Couturier let his emotions show after the goal, his first in 12 games.

“That was an F-you to me,” Tortorella said. “I’m sure it was. So be it. That’s part of it. That’s what I like about him.”

Saturday’s win, in which the Flyers outshot Seattle 38-19 while controlling play for most of the first and third periods, in particular, was also a strong response game from Thursday’s 4-1 over the Jets in which the Flyers got an early lead but were then thoroughly outclassed over the final two periods. Tortorella was displeased after watching the Flyers get outshot 25-7 over the final 40 minutes. They were fortunate the Jets couldn’t finish on anything or it might have been a different result.

But instead of storming into the dressing room immediately after that game or yelling and screaming at practice the next day, he moved on. It was a vote of confidence for the cohesiveness of the dressing room, which is something that both he and upper management have praised since the season began.

“I think they understand, they hold each other accountable,” Tortorella said. “I knew how they felt after last game. I walked into that room and it wasn’t a room that just won a 4-1 game. It’s very important for the coaching staff to let them alone and let them figure it out. If they’re going to grow, we can’t be in there holding hands all the time. … I thought they answered the proper way.”

Said Laughton: “I think we did realize that it wasn’t good enough.”

Laughton, especially, set the tone on Saturday. He got loose for a breakaway about three minutes into the game, and although he didn’t convert, it led to a Flyers power play after Vince Dunn cross-checked Garnet Hathaway at the side of the net.

On the power play, Laughton got his goal, hammering in a one-timer from Cam York at 4:36. The Flyers improved to 21-4-2 this season when scoring first.

Just like Couturier was a bit later, Laughton, the subject of trade rumors lately, let loose with an emphatic celebration.

“Obviously when you don’t score a whole ton get put on the power play tonight and get one — pretty fired up,” he said.

Another coaching decision paid off on Saturday, too. The Flyers knew they would have to get Petersen in a game at some point, as Sam Ersson will need some breaks from time to time as the new de facto No. 1 goalie. Starting Petersen for the first time since Nov. 11 made sense in that the Kraken were playing their first game since Jan. 30 coming out of the All-Star break, and after a flight across the country, were probably going to be a bit rusty to start the game.

They were, and the Flyers took advantage in jumping out to a 2-1 lead on goals by Laughton and Ryan Poehling short-handed. But Petersen was needed in the second period, and made a number of skillful stops, including a glove save on Alex Wennberg’s attempt on a Kraken power play midway through the frame.

Petersen, who has struggled with the Phantoms this season, has a chance to reestablish himself as an NHL goalie now that there is an open roster spot at that position. It seems likely that his next start will be against the miserable Blackhawks in Chicago on Feb. 21, leaving upcoming games against the Coyotes on Tuesday at home, at Toronto on Thursday, and at New Jersey for the Stadium Series next Saturday for Ersson.

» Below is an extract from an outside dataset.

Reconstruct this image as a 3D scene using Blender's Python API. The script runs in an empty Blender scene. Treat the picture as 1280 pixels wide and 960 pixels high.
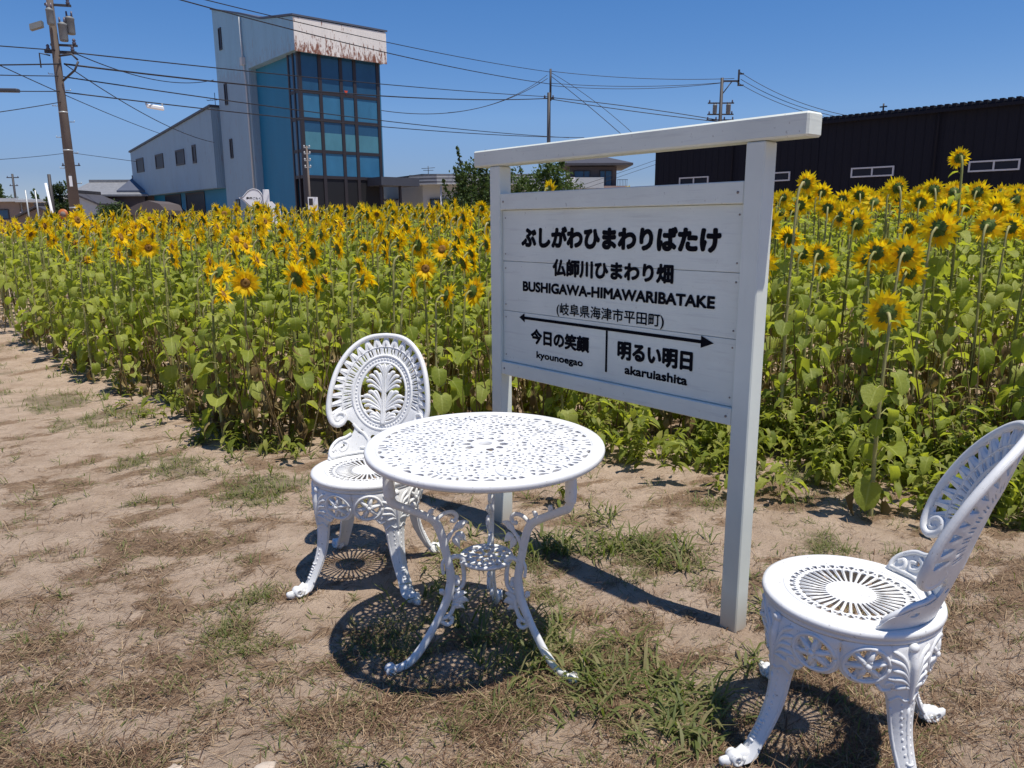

“I obviously understand the opportunity,” said Petersen, who finished with 17 saves. “It’s one that I’ve waited for for a long time, so I’m still going to keep that day-to-day mentality, but it’s an opportunity I don’t want to let go to waste.”

The Flyers are opening up a cushion between themselves and the rest of the Metropolitan Division, too, as the Penguins and Islanders both lost in regulation on Saturday, while the Devils dropped an overtime decision to Carolina. They’re six points ahead of New York, eight in front of New Jersey, and nine ahead of the Penguins.

“We’ve put ourselves in a good spot here and I think guys have realized the way we need to play to continue this,” Laughton said. “It’s going to be a sprint to the finish line here.”

It surely won’t always be a smooth ride until the second week of April, like it wasn’t for Couturier on Saturday. But this late in the season, they all seem to know what to expect from one another, and what buttons need to be pressed.

“I think all year we’ve been under control, and kind of stick with it no matter what,” Couturier said. “That’s what we need to do as a team, and grow.”